For the ECB, today’s German inflation data will add to the long list of arguments in favour of a 75bp rate hike at the October meeting. Since the late summer and probably marked by Isabel Schnabel’s Jackson Hole speech, the ECB’s reaction function has clearly changed. Following in the Fed’s footsteps, the ECB has increasingly focused on actual inflation and to a lesser extent on inflation expectations. It is hard to see how the ECB cannot move again by 75bp with headline inflation still on the rise. In this context, the discussion on whether or not the ECB can actually bring down headline inflation is no longer relevant for the central bank. Even if the unfolding recession is not enough to slow down the ECB’s process of rate normalisation. It clearly is an experiment with a risk of becoming a policy mistake, but for the time being the ECB looks fully determined to continue on the path of aggressive rate hikes.

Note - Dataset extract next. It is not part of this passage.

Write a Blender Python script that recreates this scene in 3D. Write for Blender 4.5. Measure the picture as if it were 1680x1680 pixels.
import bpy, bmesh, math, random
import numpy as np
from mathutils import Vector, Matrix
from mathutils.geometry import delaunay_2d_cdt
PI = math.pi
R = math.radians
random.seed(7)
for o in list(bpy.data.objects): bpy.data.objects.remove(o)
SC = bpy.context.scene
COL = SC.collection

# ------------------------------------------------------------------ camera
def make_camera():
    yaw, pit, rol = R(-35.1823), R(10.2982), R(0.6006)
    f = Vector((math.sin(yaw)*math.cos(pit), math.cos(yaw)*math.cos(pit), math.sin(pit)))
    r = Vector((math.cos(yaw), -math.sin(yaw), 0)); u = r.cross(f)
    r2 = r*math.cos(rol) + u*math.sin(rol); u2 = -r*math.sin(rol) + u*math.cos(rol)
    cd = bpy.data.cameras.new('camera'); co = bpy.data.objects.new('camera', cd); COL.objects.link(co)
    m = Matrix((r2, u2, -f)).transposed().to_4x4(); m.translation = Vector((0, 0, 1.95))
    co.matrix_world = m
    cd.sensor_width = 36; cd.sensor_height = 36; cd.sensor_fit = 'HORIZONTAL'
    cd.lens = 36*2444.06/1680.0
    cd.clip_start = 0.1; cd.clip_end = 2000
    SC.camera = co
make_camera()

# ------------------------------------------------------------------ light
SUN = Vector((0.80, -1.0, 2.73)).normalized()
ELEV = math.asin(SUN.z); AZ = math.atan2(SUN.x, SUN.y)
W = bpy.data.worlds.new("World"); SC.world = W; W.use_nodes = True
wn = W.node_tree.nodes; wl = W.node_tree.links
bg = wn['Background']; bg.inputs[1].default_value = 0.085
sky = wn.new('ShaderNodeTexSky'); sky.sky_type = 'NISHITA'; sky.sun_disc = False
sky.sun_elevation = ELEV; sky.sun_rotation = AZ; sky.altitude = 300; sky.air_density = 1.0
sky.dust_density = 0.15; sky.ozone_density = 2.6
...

The first real test of how sustainable the consensus within the ECB is will only come at the December meeting. Then, a new round of staff projections is likely to show further downward revisions to growth and could show 2025 inflation at 2%, tempting some of the newly self-declared tough inflation fighters to blink. Unless we see more central banks performing a major U-turn as the Bank of England had to do this week, we expect the ECB to hike rates by some 150bp until early 2023 and the risk is currently rather tilted to more rather than fewer rate hikes.

Still, it is not the ECB that can provide short-term relief against inflation, but governments. However, the idea that governments can completely offset all inflationary pressures should also be discarded after this week's developments in the UK.